At the ICA, Haines envelops visitors with a three-room installation, “Facades” (2021), which mingles past and present and the phantasmal with the natural. Inviting a long look, its collages, landscape paintings, portraits and Shaker-style furniture evoke rural New England scenes. Yet, viewed close up, the familiar scenes become strange. Unexpected shadows turn what seems like a landscape into theatrical backdrop. References to art history and the occult abound. See-through candles float across fields. Shrouded figures hold a séance. Roman busts appear in portraits. Boxes of memory-laden items resemble those of Joseph Cornell (1903-1972). Worn, scarred objects are displayed like sculptures.
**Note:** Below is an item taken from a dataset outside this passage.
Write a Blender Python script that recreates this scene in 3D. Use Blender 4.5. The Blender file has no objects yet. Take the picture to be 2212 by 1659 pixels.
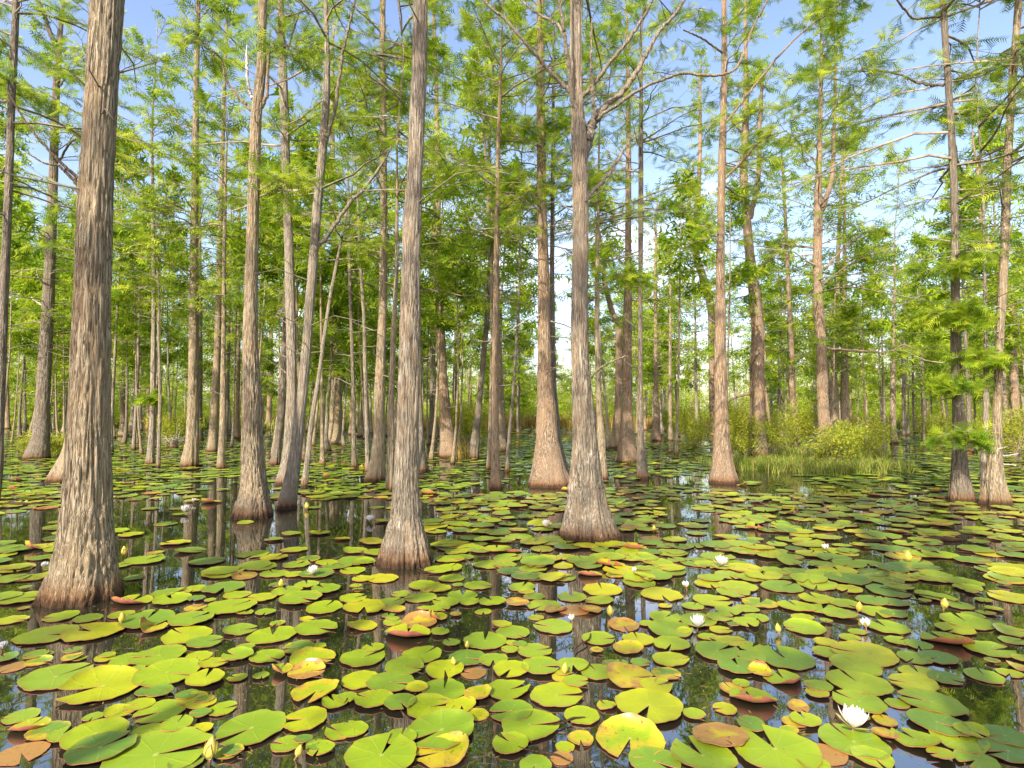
import bpy, math, random
import numpy as np
from mathutils import Vector
R = math.radians
RNG = np.random.default_rng(7)
random.seed(7)
scene = bpy.context.scene
C = scene.collection

# ------------------------------------------------------------------ camera
FPX, CXP, CYP, PITCH, CAMH = 1229.0, 1106.0, 829.5, R(3.03), 1.2
cam_d = bpy.data.cameras.new('camera'); cam = bpy.data.objects.new('camera', cam_d); C.objects.link(cam)
cam_d.lens = 20.0; cam_d.sensor_width = 36.0; cam_d.clip_start = 0.05; cam_d.clip_end = 2000
cam.location = (0, 0, CAMH); cam.rotation_euler = (R(90) + PITCH, 0, 0)
scene.camera = cam

# ------------------------------------------------------------------ sky and sun
SUN_EL, SUN_AZ = R(36), R(206)            # the sun stands behind the viewer, a little to the left
w = bpy.data.worlds.new('World'); scene.world = w; w.use_nodes = True
nt = w.node_tree; nt.nodes.clear()
out = nt.nodes.new('ShaderNodeOutputWorld'); bg = nt.nodes.new('ShaderNodeBackground')
sky = nt.nodes.new('ShaderNodeTexSky'); sky.sky_type = 'NISHITA'; sky.sun_disc = False
sky.sun_elevation = SUN_EL; sky.sun_rotation = SUN_AZ; sky.air_density = 1.25; sky.dust_density = 1.5; sky.ozone_density = 2.5
tc = nt.nodes.new('ShaderNodeTexCoord'); mp = nt.nodes.new('ShaderNodeMapping'); mp.inputs['Scale'].default_value = (1, 1, 2.6)
nz = nt.nodes.new('ShaderNodeTexNoise'); nz.inputs['Scale'].default_value = 2.3; nz.inputs['Detail'].default_value = 8; nz.inputs['Roughness'].default_value = .55
cr = nt.nodes.new('ShaderNodeValToRGB'); cr.color_ramp.elements[0].position = .54; cr.color_ramp.elements[1].position = .66
sep = nt.nodes.new('ShaderNodeSeparateXYZ'); mr = nt.nodes.new('ShaderNodeMapRange')
mr.inputs['From Min'].default_value = .42; mr.inputs['From Max'].default_value = .16
mul = nt.nodes.new('ShaderNodeMath'); mul.operation = 'MULTIPLY'
mx = nt.nodes.new('ShaderNodeMix'); mx.data_type = 'RGBA'; mx.inputs['B'].default_value = (7.6, 7.2, 7.3, 1)
L = nt.links.new
L(tc.outputs['Generated'], mp.inputs['Vector']); L(mp.outputs['Vector'], nz.inputs['Vector']); L(nz.outputs['Fac'], cr.inputs['Fac'])
L(tc.outputs['Generated'], sep.inputs[0]); L(sep.outputs['Z'], mr.inputs['Value'])
L(cr.outputs['Color'], mul.inputs[0]); L(mr.outputs['Result'], mul.inputs[1]); L(mul.outputs[0], mx.inputs['Factor'])
tnt = nt.nodes.new('ShaderNodeMix'); tnt.data_type = 'RGBA'; tnt.blend_type = 'MULTIPLY'; tnt.inputs['Factor'].default_value = 1; tnt.inputs['B'].default_value = (1.06, .95, .98, 1)
L(sky.outputs['Color'], tnt.inputs['A']); L(tnt.outputs['Result'], mx.inputs['A']); L(mx.outputs['Result'], bg.inputs['Color']); L(bg.outputs[0], out.inputs[0])
bg.inputs['Strength'].default_value = 0.15
SH = (0.438, 0.899)                        # horizontal direction the light travels in
sl = bpy.data.lights.new('sun', 'SUN'); sl.energy = 3.7; sl.angle = R(0.6); sl.color = (1, .93, .79)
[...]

A stack of wooden slats awaits use. 

Multimedia artist and curator Dell Marie Hamilton, 50, has fashioned an installation out of belongings she inherited from the renowned art historian and teacher Susan Decker, who died in 2016. Decker was an expert in African American art and culture, and the enviable trove on display includes a wealth of LPs, cassettes, slides, and books spanning mid-century and contemporary Black writers and artists.

In “The End of Susan, The End of Everything” (2021), Hamilton displays Decker’s possessions as they were arranged in her Cambridge apartment. Among them, Hamilton inserts two videos that inject her own live, Latinx presence into this collection of a white art historian, as she jousts with two giants of white modernism. In one, Hamilton’s brown limbs ripple out from behind a projection of Picasso’s “Les Demoiselles d’Avignon,” a painting said to be influenced by African mask design. The other shows a wig-wearing Hamilton delivering Decker’s lecture on Jackson Pollock and impersonating Pollock as he makes a drip painting.